Will Tottenham Court Road station see a lot of passengers changing between Crossrail and the Central Line?

I have no idea. But I suspect that Transport for London will be able to make an accurate prediction, based on information from London’s contactless ticketing.

It does look though from the visualisation, that the following can be ascertained.

  • There will be an escalator and a walk to change between Crossrail and the Central Line at Tottenham Court Road station.
  • The change may be easier at the Western end of the Crossrail station.
  • The design of the Central Line with two tunnels close together and not much space for stairs and lifts between them, makes a high-capacity link to the large connecting tunnel difficult to built.
  • There appears to be no provision to extend the connecting tunnel to the West. The original plan was to pedestrianise Oxford Street, but that has been abandoned, due to pressure from residents and Westminster Council.

It is an illustration of the difficulty of connecting to London’s older Underground lines.

Changes Between Crossrail and The Northern Line

Crossrail and the Charing Cross branch of the Northern Line only have the single interchange at Tottenham Court Road station.

  • Does this mean it is expected to be busy, as the Charing Cross branch of the Northern Line serves Euston, Waterloo and will serve the new Battersea extension?
  • From the visualisation, there appear to be lots of connections between Crossrail and the Northern Line at the Eastern entrance.

These pictures show some of the tunnels leading to both Crossrail and the Northern Line at the Eastern entrance.

It looks like Transport for London are expecting a party. But you’ll probably need to be in the Eastern end of the Crossrail trains, to do a fast interchange.

If you get out at the Western end of the train, you’ll have to walk back along the connecting tunnel.

Crossrail 2

Crossrail 2 will complicate and improve things further at Tottenham Court Road station, as it sits between the proposed Crossrail 2 stations of Victoria and the mega-station Euston-St. Pancras-Kings Cross.

Will Cinderella Come To The Rescue?

The Docklands Light Railway (aka Cinderella) was the star of the 2012 Olympics transport system and she now has ambitions to expand to the West, as I wrote about in A Connection Between City Thameslink Station And The Docklands Light Railway.

This map from Transport for London, shows the possible Western extension of the DLR.

With all the problems of the funding of Crossrail 2, this extension could create a lot of important connections across the City.

It already connects or will soon connect.

  • Canary Wharf and Bank
  • City Airport and Bank
  • Crossrail’s South Eastern Branch and Bank, with a change at Custom House station.

The upgrade at Bank, which should complete in a couple of years will help, with better connections to the Central, Circle, District and Northern Lines.

If the extension to the DLR is built, it would connect Canary Wharf, City Airport and Crossrail’s South Eastern Branch in the East, with Charing Cross, Euston, Kings Cross, St.

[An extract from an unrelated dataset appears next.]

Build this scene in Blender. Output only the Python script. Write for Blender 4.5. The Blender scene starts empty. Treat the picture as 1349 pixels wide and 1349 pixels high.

Pancras, Thameslink and Victoria in the West.

It would also take the pressure off of some of Central London’s most crowded lines.

So get your coal shovel out Cindy and start digging!

 

December 5, 2019 - Posted by | Transport | , , ,

3 Comments »

  1. Will there be an underground connection between the western entrance at Dean Street and the western
    entrance of the Central line (for example under Soho street) in the direction to Oxford Street ?

    If the answer is yes, would it then make sense to open this western entrance as soon as possible
    so that passengers can walk from there to the central line platforms ?

    Comment by Wolfgang Maresch | December 7, 2019 | Reply

    • From the plans, that I’ve seen, it looks like you’ll only be able to get to Crossrail and the Central and Northern Lines at the original station. But I might be wrong!

      If possible, I think it would be worthwhile, to open the entrance, if you could get to the other end for the Northern Line.

      Comment by AnonW | December 7, 2019 | Reply

  2. Yes, a premature access to the Northern Line would also be a great idea, of course.
    I did not think of that beforehand.